The Country Report on Pakistan acknowledged that military, police, and law enforcement agencies continued to carry out significant campaigns against militant and terrorist groups. "Nevertheless, violence, abuse, and social and religious intolerance by militant organizations and other non-state actors, both local and foreign, contributed to a culture of lawlessness," it said. "Terrorist violence and human rights abuses by nonstate actors contributed to human rights problems, although to a lesser extent than in previous years, consistent with an overall decline in terrorist activity."

It also mentioned "unlawful or arbitrary killings by the government or its agents", including extrajudicial killings; forced disappearance by the government or its agents; arbitrary detention; political prisoners; politically motivated reprisal against individuals located outside the country; arbitrary or unlawful government interference with privacy; serious restrictions on free expression, the press, and the internet, including violence against journalists, unjustified arrests and disappearances of journalists, censorship, and site blocking; government interference with the rights of peaceful assembly and freedom of association.

It said that Khyber Pakhtunkhwa’s Actions (In Aid of Civil Power) Ordinance of 2019 gives the authorities power to detain civilians indefinitely without charge in internment camps, occupy property, conduct operations, and convict detainees in the province. "The provincial high court ruled the ordinance unconstitutional, but the Supreme Court suspended this ruling. The appeal remained with the Supreme Court at year’s end. Pending the outcome of this appeal, the military retains control of detention centers and law enforcement activities in much of the former FATA."

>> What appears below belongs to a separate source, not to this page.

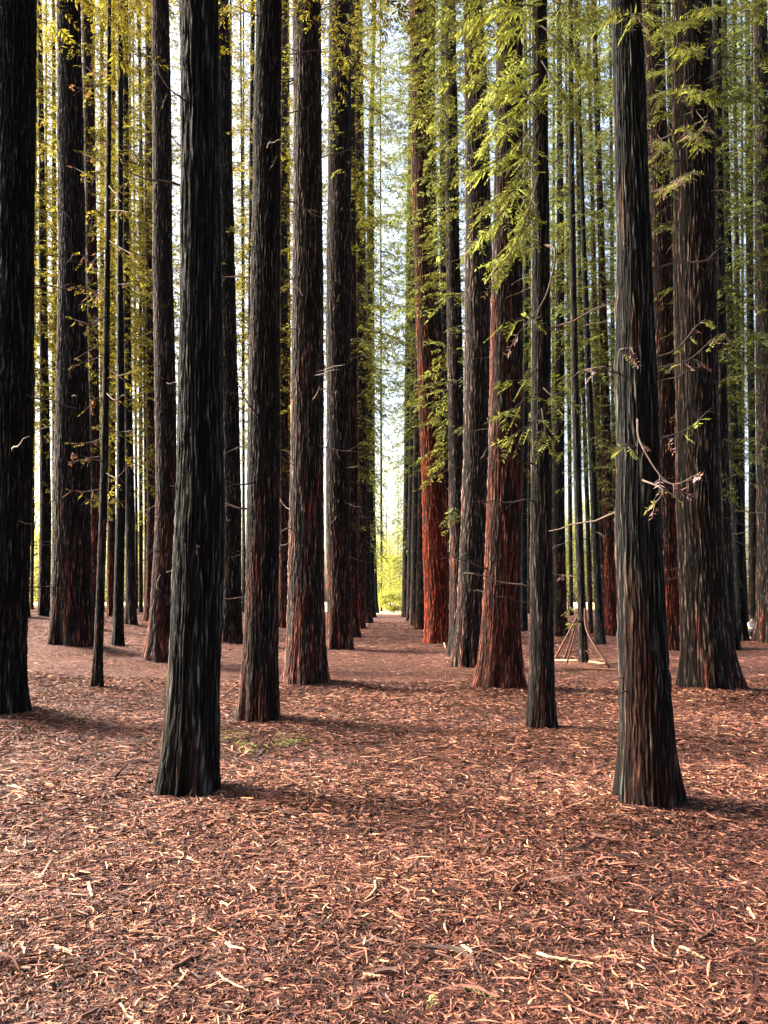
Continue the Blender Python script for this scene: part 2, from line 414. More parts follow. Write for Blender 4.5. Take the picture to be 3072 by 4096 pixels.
# key, base x, base y, base width, (centre, width) at rows 2048, 1024, 0, tint, redness, mound, dead branches, crown style, label
TREES = [
 ('A1', 10, 2850, 215, 44, 152, 52, 150, 62, 158, 'k', .45, .16, 5, 'high', "huge black trunk cut off by the left edge of the photo"),
 ('A2', 60, 2468, 110, 62, 95, 60, 80, 60, 70, 'd', .5, .05, 0, 'far', "redwood almost hidden behind the huge trunk at the left edge"),
 ('A3', 178, 2465, 50, 182, 44, 170, 27, 158, 17, 'd', .5, .08, 8, 'mossy', "slim far redwood just right of the black left-edge trunk, wrapped in yellow foliage"),
 ('A4', 290, 2585, 182, 288, 141, 288, 104, 274, 90, 'd', .58, .14, 12, 'high', "very broad redwood with a wide flared foot on a litter mound, far left"),
 ('A5', 385, 2520, 48, 381, 43, 365, 44, 347, 44, 'r', .62, .04, 6, 'mossy', "reddish redwood pressed against the right of the broad flared left one"),
 ('A6', 392, 2754, 50, 413, 31, 430, 21, 437, 14, 'd', .5, .02, 0, 'thin', "thin bent young redwood leaning right in front of the broad left trunk"),
 ('A7', 473, 2585, 50, 483, 36, 480, 22, 481, 19, 'k', .5, .03, 3, 'high', "slim straight black trunk between the thin bent tree and a wider far one"),
 ('A8', 526, 2500, 54, 520, 37, 504, 27, 502, 23, 'd', .5, .10, 4, 'mossy', "far redwood right behind the slim black trunk, standing on its own mound"),
 ('A9', 446, 2466, 34, 446, 32, 450, 22, 455, 16, 'r', .6, .02, 3, 'mossy', "dim red trunk seen between the thin bent tree and the slim black one"),
 ('B1', 592, 2475, 18, 585, 16, 574, 13, 550, 8, 'd', .4, .02, 2, 'far', "pole-thin far trunk leaning left beside the twin-looking pair left of centre"),
 ('B2', 600, 2483, 52, 606, 35, 594, 34, 595, 26, 'r', .6, .03, 10, 'mossy', "lighter far trunk half behind the knobbly redwood left of the nearest trunk"),
 ('B3', 645, 2645, 142, 666, 86, 650, 78, 641, 69, 'n', .60, .09, 14, 'high', "knobbly redwood with burl-like root foot just left of the nearest left trunk"),
 ('B4', 762, 3200, 252, 798, 190, 803, 162, 793, 155, 'k', .46, .03, 2, 'high', "nearest trunk on the left, broad and blue-black, wholly in front of the others"),
 ('B5', 922, 2576, 108, 925, 80, 902, 70, 884, 62, 'd', .55, .02, 10, 'side', "brown redwood peeping out from behind the right side of the nearest left trunk"),
 ('B6', 1000, 2500, 32, 1000, 22, 1003, 19, 1012, 18, 'd', .4, .02, 3, 'far', "narrow dark trunk mostly hidden behind the second trunk of the left path row"),
 ('B7', 981, 2452, 12, 975, 10, 970, 9, 962, 7, 'd', .4, .02, 2, 'far', "hair-thin far trunk in the yellow gap right of the nearest left trunk"),
 ('C1', 1040, 2893, 178, 1054, 128, 1061, 114, 1076, 102, 'd', .56, .03, 8, 'high', "second trunk of the left path row, dark with red streaks near its foot"),
 ('C2', 1136, 2511, 48, 1135, 42, 1133, 34, 1138, 26, 'r', .62, .02, 4, 'mossy', "red-brown trunk in the gap between the second and third trunks of the left path row"),
 ('C3', 1160, 2488, 30, 1157, 24, 1150, 18, 1145, 12, 'o', .7, .02, 2, 'far', "bright rusty sliver of trunk close behind the third trunk of the left path row"),
 ('C4', 1222, 2738, 196, 1226, 137, 1231, 120, 1227, 113, 'g', .56, .10, 12, 'high', "third trunk of the left path row, pale ridged left flank and red foot"),
 ('C5', 1360, 2601, 122, 1352, 96, 1356, 98, 1361, 88, 'n', .58, .06, 26, 'mid', "fourth trunk of the left path row, bristling with short dead twigs"),
 ('C6', 1403, 2548, 78, 1405, 54, 1402, 44, 1400, 36, 'r', .60, .04, 10, 'far', "fifth trunk of the left path row, mostly behind the fourth"),
 ('C7', 1432, 2515, 64, 1445, 50, 1434, 39, 1422, 27, 'r', .62, .04, 40, 'mossy', "sixth trunk of the left path row, fringed with many pale dead twigs"),
 ('C8', 1468, 2493, 50, 1462, 36, 1452, 24, 1440, 16, 'd', .56, .03, 10, 'far', "seventh trunk of the left path row, dark and near the end of the path"),
 ('C9', 1488, 2470, 34, 1481, 26, 1477, 26, 1500, 12, 'd', .5, .02, 2, 'mossy', "far trunk coated in yellow foliage at the left of the bright path gap"),
 ('C0', 1506, 2452, 24, 1495, 13, 1493, 10, 1490, 8, 'k', .4, .02, 0, 'far', "last thin dark trunk of the left path row by the bright path end"),
 ('D1', 1622, 2468, 36, 1629, 32, 1639, 31, 1650, 18, 'd', .54, .02, 2, 'mossy', "furthest trunk of the right path row, green with foliage along its left side"),
 ('D2', 1641, 2484, 36, 1646, 30, 1660, 25, 1672, 18, 'd', .54, .02, 0, 'far', "second furthest trunk of the right path row, squeezed behind its neighbours"),
 ('D3', 1656, 2503, 42, 1664, 34, 1680, 28, 1690, 20, 'n', .55, .03, 2, 'far', "ridged dark trunk just left of the leaning orange-red redwood"),
 ('D4', 1682, 2517, 50, 1692, 42, 1700, 36, 1712, 28, 'n', .55, .03, 0, 'far', "dark trunk hidden behind the leaning orange-red redwood"),
 ('D5', 1750, 2572, 120, 1738, 96, 1696, 82, 1671, 70, 'o', .78, .05, 6, 'mid', "leaning orange-red redwood with a bright rusty foot, right of the path"),
 ('D6', 1782, 2556, 84, 1782, 62, 1727, 50, 1720, 36, 'n', .58, .03, 12, 'mid', "dark brown leaning twin behind the orange-red redwood"),
 ('D7', 1806, 2540, 40, 1800, 30, 1771, 26, 1774, 18, 'd', .5, .02, 3, 'far', "narrow dark trunk between the orange-red leaner and the row behind it"),
 ('D8', 1838, 2628, 96, 1833, 72, 1812, 56, 1801, 42, 'n', .54, .03, 16, 'mossy', "ridged redwood with yellow tufts close left of the grey fourth right-row trunk"),
 ('D9', 1868, 2668, 124, 1897, 104, 1913, 106, 1893, 82, 'g', .52, .05, 8, 'mid', "grey finely ridged redwood behind the red-footed one right of the path"),
 ('E1', 1992, 2756, 194, 2018, 139, 2030, 123, 2041, 102, 'n', .70, .06, 8, 'mid', "stout redwood with a deep red right flank and dark knots, right of the path"),
 ('E2', 2094, 2522, 32, 2096, 26, 2108, 15, 2098, 12, 'k', .4, .02, 0, 'far', "thin black trunk just right of the stout red-flanked redwood"),
 ('E3', 2163, 2925, 126, 2165, 86, 2163, 68, 2158, 58, 'd', .5, .02, 5, 'high', "slender straight second trunk of the right path row with pinkish left edge"),
 ('E4', 2243, 2548, 54, 2235, 46, 2242, 29, 2236, 17, 'd', .56, .02, 5, 'far', "dark far trunk right of the slender straight right-row trunk"),
 ('E5', 2333, 2656, 44, 2314, 31, 2291, 25, 2283, 18, 'd', .46, .02, 8, 'thin', "thin dark tree with propped sticks leaning against its foot"),
 ('E6', 2362, 2536, 22, 2350, 18, 2318, 14, 2300, 10, 'n', .5, .02, 4, 'far', "far thin trunk with pale twigs right behind the tree with propped sticks"),
 ('E7', 2400, 2578, 48, 2378, 29, 2337, 19, 2306, 12, 'k', .44, .02, 3, 'far', "dark trunk leaning left between the stick-propped tree and a red one"),
 ('E8', 2444, 2544, 56, 2432, 42, 2407, 27, 2374, 18, 'r', .66, .02, 10, 'mossy', "knobbly red far trunk just left of the nearest right trunk"),
 ('E9', 2424, 2526, 30, 2402, 24, 2376, 18, 2350, 12, 'r', .55, .02, 4, 'far', "faint brown trunk behind the knobbly red one left of the nearest right trunk"),
 ('F1', 2579, 3237, 254, 2553, 172, 2536, 136, 2503, 117, 'k', .56, .03, 4, 'high', "nearest trunk on the right, tall and blue-black with a red left flank"),
 ('F2', 2675, 2605, 104, 2660, 90, 2642, 92, 2605, 82, 'r', .64, .03, 10, 'mid', "dark red trunk between the nearest right trunk and the flared one behind"),
 ('F3', 2692, 2562, 30, 2692, 25, 2690, 24, 2672, 20, 'n', .5, .02, 14, 'far', "narrow lit trunk with ladder-like dead twigs left of the flared right trunk"),
 ('F4', 2828, 2768, 245, 2795, 168, 2781, 158, 2770, 143, 'n', .50, .11, 12, 'mid', "broad redwood with flared foot behind the nearest right trunk, brown-lit left flank"),
 ('F5', 2915, 2605, 82, 2892, 56, 2876, 45, 2868, 30, 'd', .46, .03, 12, 'mossy', "dark trunk pressed against the right of the flared right redwood"),
 ('F6', 2958, 2572, 66, 2942, 46, 2912, 29, 2895, 20, 'k', .42, .02, 10, 'far', "black trunk leaning left beside the bright gap at the right"),
 ('F7', 2984, 2545, 22, 2967, 18, 2950, 16, 2935, 10, 'd', .44, .02, 3, 'far', "thin trunk just behind the black left-leaning one at the right"),
 ('F8', 3014, 2542, 34, 3012, 27, 2998, 27, 2990, 18, 'd', .48, .02, 3, 'far', "slim dark trunk directly left of the trunk cut by the right edge"),
 ('F9', 3078, 2572, 124, 3078, 94, 3062, 76, 3040, 46, 'n', .5, .03, 8, 'low', "lit brown trunk cut off by the right edge of the photo"),
]
FAR = [  # thin trees further back seen in the gaps: x, base y, width, x at top
 (128, 2440, 13, 150, "pale thin leaning pole of a tree in the leftmost bright gap"),
 (222, 2452, 24, 214, "far trunk showing as a thin strip left of the broad flared left redwood"),
 (410, 2446, 18, 405, "far stem in the bright slit right of the reddish left redwood"),
 (564, 2450, 16, 560, "far stem in the bright gap left of the knobbly redwood"),
 (548, 2438, 11, 532, "faint stem left of another in the gap before the knobbly redwood"),
 (1112, 2450, 14, 1148, "far stem behind the second left-row trunk, top showing right of it"),
 (1526, 2446, 9, 1521, "spindly stem near the left side of the bright path end"),
 (2116, 2455, 15, 2120, "far stem in the white slit left of the slender right-row trunk"),
 (2212, 2460, 16, 2216, "far stem hugging the right edge of the slender right-row trunk"),
 (2284, 2462, 17, 2262, "far brown stem left of the tree with propped sticks"),
 (2388, 2455, 14, 2356, "far stem between the two left-leaning trunks on the right"),
 (2460, 2458, 20, 2440, "far stem at the left edge of the nearest right trunk"),
 (2975, 2452, 13, 2966, "far stem in the bright gap near the right edge"),
 (3000, 2460, 15, 3010, "mossy far stem in the bright gap beside the right-edge trunk"),
]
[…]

It said on July 20, the Supreme Court ruled that the National Accountability Bureau (NAB) violated the rights to fair trial and due process in the arrest of two opposition politicians, Khawaja Saad Rafique and Khawaja Salman Rafique, who were detained by the NAB for 15 months “without reasonable grounds.”

It also mentioned that the NAB last year arrested Mir Shakil-ur-Rahman, the editor-in-chief and owner of the country’s largest media group, the Jang Group in Lahore on charges relating to a 34-year-old property transaction.

The Pakistan section of the report claimed that there was a lack of government accountability, and abuses often went unpunished, fostering a culture of impunity among perpetrators, whether official or unofficial. Authorities seldom punished government officials for human rights abuses, it said.

The report claimed that the Chinese authorities have committed genocide and other crimes against Uyghurs and members of other religious and ethnic minority groups. "In China, government authorities committed genocide against Uyghurs, who are predominantly Muslim, and crimes against humanity including imprisonment, torture, enforced sterilization, and persecution against Uyghurs and members of other religious and ethnic minority groups."

It added: "Assad’s atrocities against the people of Syria continued unabated, and this year marks ten years of their struggles to live in dignity and freedom. The war in Yemen has driven millions to extreme humanitarian need, preventing them from exercising many of their basic rights. The Russian government has targeted political dissidents and peaceful protesters, while official corruption remained rampant. The corruption of Nicolas Maduro increased the dire humanitarian crisis of the Venezuelan people," adding that Bermese junta should release political leadership.